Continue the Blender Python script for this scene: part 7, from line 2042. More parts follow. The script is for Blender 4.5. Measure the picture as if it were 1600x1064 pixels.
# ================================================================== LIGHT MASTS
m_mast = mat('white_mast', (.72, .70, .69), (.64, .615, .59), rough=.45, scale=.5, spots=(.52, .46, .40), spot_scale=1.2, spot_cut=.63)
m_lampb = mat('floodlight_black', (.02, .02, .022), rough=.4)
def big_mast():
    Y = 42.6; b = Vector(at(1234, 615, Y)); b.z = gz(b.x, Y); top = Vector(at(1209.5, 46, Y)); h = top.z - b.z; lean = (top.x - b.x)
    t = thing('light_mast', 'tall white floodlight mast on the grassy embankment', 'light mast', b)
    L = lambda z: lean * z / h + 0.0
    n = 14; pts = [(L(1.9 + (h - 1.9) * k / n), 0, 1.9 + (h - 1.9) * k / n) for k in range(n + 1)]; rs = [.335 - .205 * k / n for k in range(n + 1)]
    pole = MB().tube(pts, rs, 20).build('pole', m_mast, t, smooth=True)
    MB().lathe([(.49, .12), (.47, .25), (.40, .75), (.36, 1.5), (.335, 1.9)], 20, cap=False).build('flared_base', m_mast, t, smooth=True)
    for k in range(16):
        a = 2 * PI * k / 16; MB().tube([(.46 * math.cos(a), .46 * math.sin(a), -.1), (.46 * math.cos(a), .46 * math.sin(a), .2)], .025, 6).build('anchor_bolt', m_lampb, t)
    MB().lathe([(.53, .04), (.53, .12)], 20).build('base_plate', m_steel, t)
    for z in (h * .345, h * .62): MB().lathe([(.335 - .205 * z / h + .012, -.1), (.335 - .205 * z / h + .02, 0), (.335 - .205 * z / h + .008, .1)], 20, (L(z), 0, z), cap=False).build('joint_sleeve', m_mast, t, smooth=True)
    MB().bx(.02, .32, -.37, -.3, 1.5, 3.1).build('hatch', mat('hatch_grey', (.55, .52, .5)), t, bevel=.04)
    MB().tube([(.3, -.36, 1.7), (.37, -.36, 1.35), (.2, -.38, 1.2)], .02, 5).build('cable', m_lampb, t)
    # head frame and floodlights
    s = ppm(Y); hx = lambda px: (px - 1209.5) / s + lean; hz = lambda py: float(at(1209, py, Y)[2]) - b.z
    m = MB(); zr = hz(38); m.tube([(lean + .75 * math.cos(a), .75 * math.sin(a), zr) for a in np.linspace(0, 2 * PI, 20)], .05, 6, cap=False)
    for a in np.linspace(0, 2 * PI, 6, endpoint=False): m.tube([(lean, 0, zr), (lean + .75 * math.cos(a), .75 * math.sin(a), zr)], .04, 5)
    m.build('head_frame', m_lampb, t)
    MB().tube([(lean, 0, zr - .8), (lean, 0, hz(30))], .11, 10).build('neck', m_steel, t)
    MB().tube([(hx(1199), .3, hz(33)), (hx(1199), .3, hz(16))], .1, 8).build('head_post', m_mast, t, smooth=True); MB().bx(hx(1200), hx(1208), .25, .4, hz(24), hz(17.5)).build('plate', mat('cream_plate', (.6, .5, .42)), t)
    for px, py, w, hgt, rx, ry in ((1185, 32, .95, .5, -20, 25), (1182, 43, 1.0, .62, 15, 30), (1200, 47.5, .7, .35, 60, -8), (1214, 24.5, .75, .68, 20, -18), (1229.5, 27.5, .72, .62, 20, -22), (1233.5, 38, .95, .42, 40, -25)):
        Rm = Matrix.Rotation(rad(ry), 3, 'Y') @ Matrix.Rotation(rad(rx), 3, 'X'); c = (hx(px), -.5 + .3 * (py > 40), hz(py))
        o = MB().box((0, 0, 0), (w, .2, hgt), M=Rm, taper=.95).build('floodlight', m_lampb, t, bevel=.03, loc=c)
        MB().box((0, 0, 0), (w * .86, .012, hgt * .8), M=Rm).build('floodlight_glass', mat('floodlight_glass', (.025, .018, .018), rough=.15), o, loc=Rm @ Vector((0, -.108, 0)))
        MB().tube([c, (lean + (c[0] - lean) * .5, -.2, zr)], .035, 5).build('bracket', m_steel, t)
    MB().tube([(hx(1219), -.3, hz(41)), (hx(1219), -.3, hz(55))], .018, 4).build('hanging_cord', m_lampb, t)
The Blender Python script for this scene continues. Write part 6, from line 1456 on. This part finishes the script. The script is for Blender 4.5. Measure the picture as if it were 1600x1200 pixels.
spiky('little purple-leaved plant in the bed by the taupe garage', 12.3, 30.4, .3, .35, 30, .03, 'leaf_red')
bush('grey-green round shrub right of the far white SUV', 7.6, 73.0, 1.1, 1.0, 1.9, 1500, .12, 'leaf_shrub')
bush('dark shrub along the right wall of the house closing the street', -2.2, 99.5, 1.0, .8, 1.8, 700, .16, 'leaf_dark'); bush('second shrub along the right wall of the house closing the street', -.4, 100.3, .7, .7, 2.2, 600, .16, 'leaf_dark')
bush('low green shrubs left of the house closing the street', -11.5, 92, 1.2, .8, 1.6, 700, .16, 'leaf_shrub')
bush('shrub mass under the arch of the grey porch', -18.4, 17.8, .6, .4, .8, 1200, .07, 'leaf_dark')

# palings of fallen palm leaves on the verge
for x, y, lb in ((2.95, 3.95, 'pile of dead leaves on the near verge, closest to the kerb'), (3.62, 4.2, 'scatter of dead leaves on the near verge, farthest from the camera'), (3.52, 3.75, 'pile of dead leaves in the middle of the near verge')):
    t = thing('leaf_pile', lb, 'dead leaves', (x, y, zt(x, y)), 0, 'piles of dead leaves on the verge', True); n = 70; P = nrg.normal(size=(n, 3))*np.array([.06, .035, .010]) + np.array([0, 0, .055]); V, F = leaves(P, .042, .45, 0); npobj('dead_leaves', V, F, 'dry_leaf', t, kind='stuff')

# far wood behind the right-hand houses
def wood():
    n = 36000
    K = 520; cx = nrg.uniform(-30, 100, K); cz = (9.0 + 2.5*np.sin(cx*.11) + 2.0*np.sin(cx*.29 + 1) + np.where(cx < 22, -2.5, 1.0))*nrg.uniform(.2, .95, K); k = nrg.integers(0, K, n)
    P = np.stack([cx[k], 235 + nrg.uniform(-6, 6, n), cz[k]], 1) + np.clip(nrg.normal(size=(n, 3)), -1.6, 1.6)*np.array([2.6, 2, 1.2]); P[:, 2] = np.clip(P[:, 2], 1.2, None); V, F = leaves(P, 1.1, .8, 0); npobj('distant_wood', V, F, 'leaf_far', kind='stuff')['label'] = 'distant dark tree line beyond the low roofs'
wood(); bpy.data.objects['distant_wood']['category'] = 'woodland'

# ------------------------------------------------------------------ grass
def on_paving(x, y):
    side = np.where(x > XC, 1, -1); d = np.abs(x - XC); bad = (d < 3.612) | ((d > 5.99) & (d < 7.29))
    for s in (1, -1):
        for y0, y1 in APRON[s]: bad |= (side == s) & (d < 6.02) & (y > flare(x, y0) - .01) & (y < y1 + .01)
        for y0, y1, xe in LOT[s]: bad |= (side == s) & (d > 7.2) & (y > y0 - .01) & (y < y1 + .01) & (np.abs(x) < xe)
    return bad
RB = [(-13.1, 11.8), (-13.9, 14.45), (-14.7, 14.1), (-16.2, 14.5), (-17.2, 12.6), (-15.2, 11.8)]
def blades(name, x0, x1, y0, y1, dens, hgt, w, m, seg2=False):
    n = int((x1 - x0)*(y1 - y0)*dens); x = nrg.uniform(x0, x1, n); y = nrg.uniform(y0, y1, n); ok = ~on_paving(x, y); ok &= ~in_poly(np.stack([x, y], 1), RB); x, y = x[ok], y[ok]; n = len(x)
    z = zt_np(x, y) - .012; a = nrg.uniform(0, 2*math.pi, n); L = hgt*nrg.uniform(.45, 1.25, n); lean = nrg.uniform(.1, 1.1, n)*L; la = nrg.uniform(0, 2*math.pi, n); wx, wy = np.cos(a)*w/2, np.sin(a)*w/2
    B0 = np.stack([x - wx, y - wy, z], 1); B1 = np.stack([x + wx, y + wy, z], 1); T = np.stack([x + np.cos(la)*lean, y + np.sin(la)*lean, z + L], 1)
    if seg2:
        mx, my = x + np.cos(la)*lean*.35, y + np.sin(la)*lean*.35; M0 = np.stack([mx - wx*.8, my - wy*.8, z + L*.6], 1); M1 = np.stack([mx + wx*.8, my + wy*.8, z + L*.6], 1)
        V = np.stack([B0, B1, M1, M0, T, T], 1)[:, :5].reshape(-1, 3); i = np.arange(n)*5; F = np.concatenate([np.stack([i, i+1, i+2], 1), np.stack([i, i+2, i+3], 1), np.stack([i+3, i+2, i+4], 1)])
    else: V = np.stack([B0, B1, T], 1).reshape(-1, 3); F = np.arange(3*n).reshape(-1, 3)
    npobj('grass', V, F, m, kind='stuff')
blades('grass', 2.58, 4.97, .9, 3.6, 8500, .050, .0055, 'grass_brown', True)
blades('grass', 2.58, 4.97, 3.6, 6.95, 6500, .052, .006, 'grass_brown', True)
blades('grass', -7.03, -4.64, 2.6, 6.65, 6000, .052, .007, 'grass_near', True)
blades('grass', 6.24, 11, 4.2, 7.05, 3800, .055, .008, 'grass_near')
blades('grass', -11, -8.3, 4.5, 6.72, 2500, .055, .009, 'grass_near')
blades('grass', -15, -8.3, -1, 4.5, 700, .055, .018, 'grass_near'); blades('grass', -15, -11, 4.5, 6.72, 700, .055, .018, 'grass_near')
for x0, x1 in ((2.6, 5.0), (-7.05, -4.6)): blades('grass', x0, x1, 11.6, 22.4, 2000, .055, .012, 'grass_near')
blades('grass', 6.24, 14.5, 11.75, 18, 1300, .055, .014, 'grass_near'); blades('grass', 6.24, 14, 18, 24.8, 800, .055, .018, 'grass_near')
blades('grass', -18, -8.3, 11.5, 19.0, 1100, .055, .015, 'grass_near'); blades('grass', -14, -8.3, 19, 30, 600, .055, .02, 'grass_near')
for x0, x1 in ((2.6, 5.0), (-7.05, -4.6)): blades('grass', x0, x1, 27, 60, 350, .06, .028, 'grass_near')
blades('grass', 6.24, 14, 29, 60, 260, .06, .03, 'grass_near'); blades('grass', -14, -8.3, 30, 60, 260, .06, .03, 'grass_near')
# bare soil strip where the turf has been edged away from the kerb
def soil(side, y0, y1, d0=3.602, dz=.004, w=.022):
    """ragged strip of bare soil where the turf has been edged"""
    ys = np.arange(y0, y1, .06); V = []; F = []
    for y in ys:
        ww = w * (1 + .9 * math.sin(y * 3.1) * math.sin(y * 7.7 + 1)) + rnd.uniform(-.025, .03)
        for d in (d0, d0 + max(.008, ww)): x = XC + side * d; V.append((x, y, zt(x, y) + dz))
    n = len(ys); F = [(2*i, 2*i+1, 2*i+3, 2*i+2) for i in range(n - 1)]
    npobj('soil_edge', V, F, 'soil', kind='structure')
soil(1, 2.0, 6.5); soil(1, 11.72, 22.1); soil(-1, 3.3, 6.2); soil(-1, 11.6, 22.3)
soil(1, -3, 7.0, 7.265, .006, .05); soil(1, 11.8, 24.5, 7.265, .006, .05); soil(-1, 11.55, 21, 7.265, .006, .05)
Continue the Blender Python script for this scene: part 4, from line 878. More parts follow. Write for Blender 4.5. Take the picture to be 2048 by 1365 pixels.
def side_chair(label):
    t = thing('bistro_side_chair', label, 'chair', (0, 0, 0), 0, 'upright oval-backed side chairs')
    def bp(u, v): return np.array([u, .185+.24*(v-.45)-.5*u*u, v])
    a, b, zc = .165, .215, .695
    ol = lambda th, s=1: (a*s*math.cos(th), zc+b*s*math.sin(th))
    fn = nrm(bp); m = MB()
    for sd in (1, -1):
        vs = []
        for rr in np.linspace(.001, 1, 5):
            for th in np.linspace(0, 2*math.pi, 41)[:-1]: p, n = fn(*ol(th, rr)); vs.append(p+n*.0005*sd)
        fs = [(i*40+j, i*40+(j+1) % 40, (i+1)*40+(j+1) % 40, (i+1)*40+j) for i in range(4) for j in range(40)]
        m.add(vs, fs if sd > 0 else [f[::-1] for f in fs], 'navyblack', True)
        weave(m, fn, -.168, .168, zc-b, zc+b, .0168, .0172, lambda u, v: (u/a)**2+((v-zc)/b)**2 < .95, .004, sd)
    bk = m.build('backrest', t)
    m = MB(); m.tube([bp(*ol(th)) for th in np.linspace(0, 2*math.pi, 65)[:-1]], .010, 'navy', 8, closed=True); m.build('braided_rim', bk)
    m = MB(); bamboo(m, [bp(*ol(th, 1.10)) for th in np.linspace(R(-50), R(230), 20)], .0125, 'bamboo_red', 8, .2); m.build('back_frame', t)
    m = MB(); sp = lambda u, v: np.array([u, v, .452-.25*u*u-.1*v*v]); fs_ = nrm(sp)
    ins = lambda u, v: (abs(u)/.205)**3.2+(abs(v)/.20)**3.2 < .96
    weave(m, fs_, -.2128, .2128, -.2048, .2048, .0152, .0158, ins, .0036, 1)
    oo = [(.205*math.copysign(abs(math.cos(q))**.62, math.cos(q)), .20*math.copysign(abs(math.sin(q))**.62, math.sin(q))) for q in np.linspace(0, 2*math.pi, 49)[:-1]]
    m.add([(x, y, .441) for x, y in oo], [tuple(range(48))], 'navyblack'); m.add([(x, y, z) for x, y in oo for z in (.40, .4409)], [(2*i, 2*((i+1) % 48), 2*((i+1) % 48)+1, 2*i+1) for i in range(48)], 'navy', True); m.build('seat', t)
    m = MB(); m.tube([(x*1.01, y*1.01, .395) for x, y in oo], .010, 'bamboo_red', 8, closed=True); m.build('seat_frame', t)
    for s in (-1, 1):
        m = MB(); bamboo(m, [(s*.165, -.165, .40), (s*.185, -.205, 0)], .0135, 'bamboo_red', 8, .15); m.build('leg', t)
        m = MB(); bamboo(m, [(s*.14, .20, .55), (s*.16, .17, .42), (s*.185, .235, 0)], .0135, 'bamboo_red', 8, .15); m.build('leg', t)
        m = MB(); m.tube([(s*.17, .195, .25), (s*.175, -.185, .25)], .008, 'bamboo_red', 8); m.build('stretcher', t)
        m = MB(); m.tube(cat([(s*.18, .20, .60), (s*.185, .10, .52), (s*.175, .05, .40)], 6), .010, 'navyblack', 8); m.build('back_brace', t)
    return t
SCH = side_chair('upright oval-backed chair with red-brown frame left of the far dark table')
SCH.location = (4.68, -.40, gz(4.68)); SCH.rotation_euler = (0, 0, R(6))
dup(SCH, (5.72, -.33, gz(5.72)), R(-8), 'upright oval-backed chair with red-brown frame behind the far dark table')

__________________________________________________

* [What you need to do]: Select all lines in the listing that include the word "Blender".

* [Written response]:
Continue the Blender Python script for this scene: part 7, from line 2042. More parts follow. The script is for Blender 4.5. Measure the picture as if it were 1600x1064 pixels.
The Blender Python script for this scene continues. Write part 6, from line 1456 on. This part finishes the script. The script is for Blender 4.5. Measure the picture as if it were 1600x1200 pixels.
Continue the Blender Python script for this scene: part 4, from line 878. More parts follow. Write for Blender 4.5. Take the picture to be 2048 by 1365 pixels.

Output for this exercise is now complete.